» **DESCRIPTION OF THE TASK**:
In the listing below, count the lines with "Treat" and report only the figure.
====== DATA PROVIDED
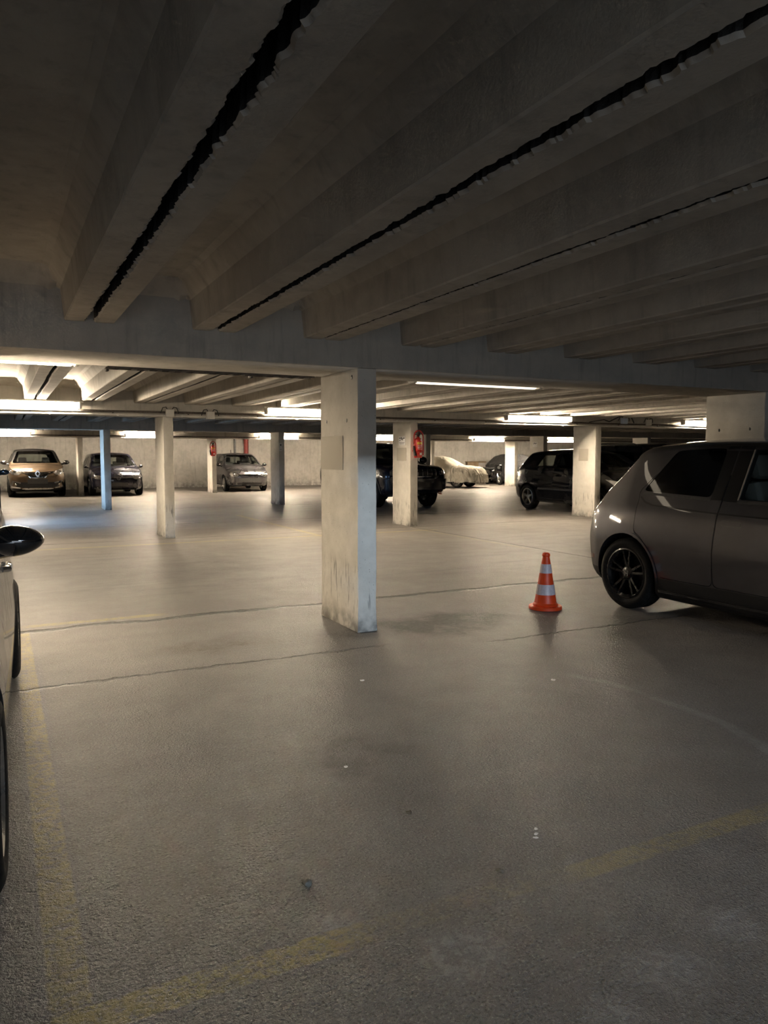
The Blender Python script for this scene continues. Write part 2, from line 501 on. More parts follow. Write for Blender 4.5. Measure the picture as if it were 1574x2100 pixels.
    for nm, pl, wnm in sp.get('doors', []):
        pl = X(poly_r(pl, .05, 3))
        a, b = (-2, -(h - .2)) if vis == 'R' else (h - .2, 2)
        cx_ = sum(p[0] for p in pl) / len(pl); cz_ = sum(p[1] for p in pl) / len(pl)
        shr = [(p[0] + (.004 if p[0] < cx_ else -.004), p[1] + (.004 if p[1] < cz_ else -.004)) for p in pl]
        dm = boolean(me, to_tmp(prism(shr, 'S', a, b), M['plastic']), 'INTERSECT')
        me = boolean(me, to_tmp(prism(pl, 'S', a, b), M['plastic']), 'DIFFERENCE')
        skin_normals(dm, S); doors.append((nm, wnm, obj('door', dm, [], root, smooth=None)))
    skin_normals(me, S)
    obj('body', me, [], root, smooth=None)
    dpar = {w: o for nm, w, o in doors}; dn = {nm: o for nm, w, o in doors}
    for nm, pl, mt in sw:
        obj('window_pane', patch(S, pl, vis, -.004, .003), mt, dpar.get(nm, root), 25)
        obj('window_pane', patch(S, pl, 'L' if vis == 'R' else 'R', -.004, .003), mt, root, 25)
    obj('windscreen', patch(S, fwn, 'F', -.004, .003, .1), sp.get('ws_mat', M['glass']), root, 25)
    if 'rear_window' in sp:
        obj('rear_window', patch(S, rwn, 'B', -.004, .003, .1), sp.get('rw_mat', M['dglass']), root, 25)
    # --- things laid on the skin
    for it in sp.get('skin', []):
        nm, view, pl, rr_, mt = it[:5]; kw = it[5] if len(it) > 5 else {}
        kw = dict(kw); par = dn.get(kw.pop('door', None), root); lb = kw.pop('label', None)
        two = kw.pop('two', False)
        q = poly_r(pl, rr_, 3)
        for pq in ([q, mir(q)] if two else [q]):
            if view[0] in 'LRT': pq = X(pq)
            o = obj(nm, patch(S, pq, view, **kw), mt, par, 30)
            if lb: o['label'] = lb
    # --- lamps inside the headlights
    for (y, z, r) in sp.get('bulbs', []):
        for s in (-1, 1):
            l, nn = S.cast((9, s * y, z), (-1, 0, 0)); bm = bmesh.new()
            lathe(bm, [(.002, -.02), (r, -.02), (r, .004), (r * .8, .012), (r * .3, .018), (.002, .02)], 16, 'X', (l.x, l.y, l.z))
            obj('lamp_lens', bm, sp.get('bulb_mat', M['chrome']), root)
    if 'badge' in sp:
        kind, y, z, sz = sp['badge']
        l, nn = S.cast((9, y, z), (-1, 0, 0))
        o = obj('badge', emblem(kind, (l.x + .004, l.y, l.z), sz, 1), M['chrome'], root, None)
    # --- mirrors
    mu, mz, mw, mh = sp.get('mirror', (L * .66, fb(L * .66) + .08, .2, .13)); wbm = fw(mu) - woff; mg = sp.get('mirror_gap', .035)
    for s in (-1, 1):
        bm = bmesh.new(); r = bmesh.ops.create_uvsphere(bm, u_segments=20, v_segments=12, radius=1)
        for v in r['verts']:
            x, y, z = v.co
            y2 = y if y * 1 > 0 else y
            v.co = Vector((XO + mu + (x * .075 if x > 0 else x * .02), s * (wbm + mg + mw * .5 + y2 * mw * .5 * (1.0 if y > 0 else 1.05)), mz + z * mh * .5 * (1 - .18 * y)))
        tube(bm, [(XO + mu - .01, s * (wbm - .06), mz - mh * .42), (XO + mu, s * (wbm + .07), mz - mh * .30)], [.035, .025], 8)
        mo = obj('mirror', bm, sp.get('mirror_mat', M['gloss']), root, 40)
        bm = bmesh.new()
        r = bmesh.ops.create_circle(bm, cap_ends=True, segments=20, radius=1)
        for v in r['verts']: v.co = Vector((XO + mu - .021, s * (wbm + mg + mw * .5) + v.co.x * mw * .42, mz + v.co.y * mh * .38))
        obj('mirror_glass', bm, M['chrome'], mo, None)
    # --- handles
    for dnm, (u, z, w, hh) in sp.get('handles', []):
        l, nn = S.cast((u + XO, sg * 3, z), (0, -sg, 0)); bm = bmesh.new()
        pts = [(u + XO - w / 2, l.y - sg * .004, z), (u + XO - w * .4, l.y + sg * .022, z), (u + XO + w * .4, l.y + sg * .022, z), (u + XO + w / 2, l.y - sg * .004, z)]
        tube(bm, pts, hh / 2, 8)
        obj('door_handle', bm, sp.get('handle_mat', sp['paint']), dn.get(dnm, root))
    # --- wheels
    rr = sp.get('rr', R * .68); first = None
    for u in (ur, uf):
        for s in (-1, 1):
            if first is None:
                w = obj('wheel', wheel_mesh(R, rr, tw), M['rubber'], root, 40)
                rim = obj('rim', rim_mesh(rr, tw, *sp['spokes']), sp.get('rim_mat', M['alloy']), w, 35)
                if 'rim_label' in sp: rim['label'] = sp['rim_label']
                bm = bmesh.new(); lathe(bm, [(.02, -.01), (rr * .72, -.01), (rr * .72, .012), (.02, .012)], 32, 'Y')
                obj('brake_disc', bm, sp.get('disc_mat', M['interior']), w, 35)
                if 'hub_badge' in sp:
                    bm = emblem(sp['hub_badge'], (0, 0, 0), .024, 1)
                    for v in bm.verts: v.co = Vector((-v.co.y, tw / 2 * .75 + v.co.x, v.co.z))
                    obj('badge', bm, M['chrome'], w, None)
                first = w
            else: w = copy_tree(first, root)
            w.location = (u + XO, s * trk, R); w.rotation_euler = (0, 0, PI if s < 0 else 0)
            if u == uf and sp.get('steer'): w.rotation_euler[2] += sp['steer']
    # --- cabin furniture
    sm = sp.get('seat_mat', M['seat']); z0 = sp.get('seat_z', .42)
    for u, k in ((sp['seat_u'], 'seat'), ):
        for s in (-1, 1):
            bm = bmesh.new(); y = s * h * .42
            bx(bm, (u + XO - .05, y - .24, z0), (u + XO + .45, y + .24, z0 + .18), .05)
            Mx = Matrix.Translation((u + XO, y, z0 + .12)) @ Matrix.Rotation(-.28, 4, 'Y')
            bx(bm, (-.08, -.24, 0), (.08, .24, .58), .06, M=Mx)
            bx(bm, (-.05, -.13, .6), (.06, .13, .8), .05, M=Mx)
            obj(k, bm, sm, root, 40)
    bm = bmesh.new(); u = sp.get('bench_u', sp['seat_u'] - .85)
    bx(bm, (u + XO, -h * .72, z0), (u + XO + .42, h * .72, z0 + .16), .05)
    Mx = Matrix.Translation((u + XO, 0, z0 + .1)) @ Matrix.Rotation(-.35, 4, 'Y')
    bx(bm, (-.06, -h * .7, 0), (.07, h * .7, .52), .06, M=Mx)
    for y in (-.36, .36): bx(bm, (-.03, y - .12, .54), (.05, y + .12, .68), .04, M=Mx)
    obj('rear_seat', bm, sm, root, 40)
    bm = bmesh.new(); du = c1 - .38
    bx(bm, (du + XO, -h * .78, .62), (c1 + XO + .1, h * .78, fb(c1) - .06), .05)
    obj('dashboard', bm, M['interior'], root, 40)
    bm = bmesh.new(); a0 = Matrix.Translation((du + XO - .16, h * .42, fb(c1) - .06)) @ Matrix.Rotation(-1.1, 4, 'Y')
    ring = [a0 @ Vector((.18 * math.cos(2 * PI * i / 24), .18 * math.sin(2 * PI * i / 24), 0)) for i in range(25)]
    tube(bm, ring, .014, 8); tube(bm, [a0 @ Vector((0, -.17, 0)), a0 @ Vector((0, .17, 0))], .02, 8)
    tube(bm, [a0 @ Vector((0, 0, 0)), a0 @ Vector((0, 0, -.25))], .03, 8)
    obj('steering_wheel', bm, M['interior'], root, 40)
    return root, S, XO, dn

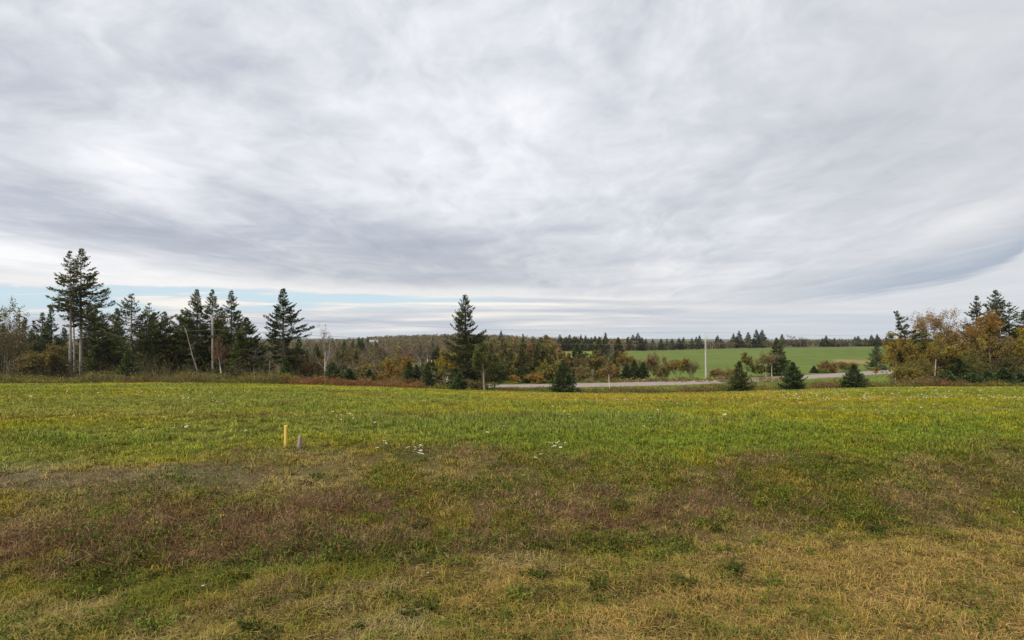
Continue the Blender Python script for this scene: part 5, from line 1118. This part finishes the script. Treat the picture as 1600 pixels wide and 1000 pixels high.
# ------------------------------------------------------------------ small dark weed clumps in the near grass
def weeds():
    rng = np.random.default_rng(140)
    spots = [(663, 958, .075, 'dark green leafy weed tuft at the bottom, larger of two close together'), (640, 967, .06, 'dark green weed tuft at the bottom, smaller one beside a larger'), (935, 921, .08, 'dark green weed clump in dry grass right of middle'), (1075, 916, .06, 'small dark weed tuft far right of the near weed clump'), (812, 938, .07, 'dark weed under the pale grass tuft at bottom centre'),
             (1372, 834, .07, 'dark leafy weed in the dry slope at right'), (393, 988, .08, 'dark weed tuft cut by the bottom edge left of centre'), (1148, 893, .06, 'olive weed tuft in the near dry grass right of centre'), (860, 858, .10, 'broad dark herb clump in the middle of the bank'), (500, 935, .07, 'green weed tuft in the lower left grass'), (1295, 722, .10, 'round dark green herb in the lush strip at right'), (250, 985, .09, 'pale green weed patch near the bottom left'), (840, 905, .06, 'dark weed sprig below the broad herb clump')]
    for i, (px, row, r, lab) in enumerate(spots):
        x, y, z = on_ground(px, row); st = Acc(); fo = Acc(); n = 16
        for k in range(n):
            a = rng.uniform(0, 6.28); L = r * rng.uniform(.7, 1.6); D = np.array([math.cos(a) * rng.uniform(.3, 1.3), math.sin(a) * rng.uniform(.3, 1.3), rng.uniform(.4, .9)]); q = D * L; st.tube(np.array([[0, 0, 0], q * .5 + [0, 0, .01], q]), .002, 3, (.10, .09, .04), cap=False)
            m = 20; f = rng.uniform(.1, 1.05, m)[:, None]; B = q * f + rng.normal(0, r * .10, (m, 3)); DD = rng.normal(0, 1, (m, 3)); DD[:, 2] += .4
            fo.sprigs(B, DD, rng.uniform(.018, .034, m), rng.uniform(.008, .014, m), np.array((.055, .070, .013) if 'pale' not in lab else (.15, .19, .03)) * rng.uniform(.6, 1.6, m)[:, None], rng)
        e = empty('weed_plant', (x, y, z)); st.build('stem', M_LEAF, e); fo.build('foliage', M_LEAF, e); tag(e, lab, 'weed')
weeds()

# ------------------------------------------------------------------ the air
def haze():
    m, t = mat('haze_air'); v = t.n('ShaderNodeVolumePrincipled'); v.inputs['Color'].default_value = (.86, .92, 1.0, 1); v.inputs['Density'].default_value = HAZE; v.inputs['Anisotropy'].default_value = .2
    o = t.n('ShaderNodeOutputMaterial'); t.t.links.new(v.outputs[0], o.inputs['Volume'])
    a = Acc(); x0, x1, y0, y1, z0, z1 = -5400, 5400, -5400, 5400, -16, 24
    v = [[x, y, z] for z in (z0, z1) for y in (y0, y1) for x in (x0, x1)]
    a.add(v, (1, 1, 1), [[0, 2, 3, 1], [4, 5, 7, 6], [0, 1, 5, 4], [2, 6, 7, 3], [0, 4, 6, 2], [1, 3, 7, 5]]); tag(a.build('haze', m), kind='stuff')
HAZE = .00009
if HAZE: haze()
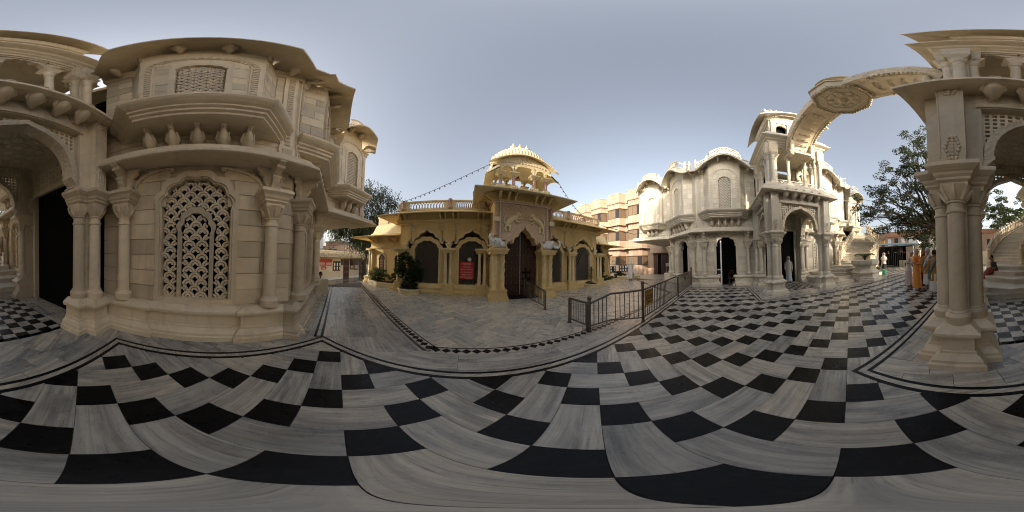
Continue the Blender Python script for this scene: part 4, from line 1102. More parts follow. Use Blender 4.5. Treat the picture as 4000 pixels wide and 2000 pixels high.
============
» **RESPONSE FOR THIS EXERCISE**:
2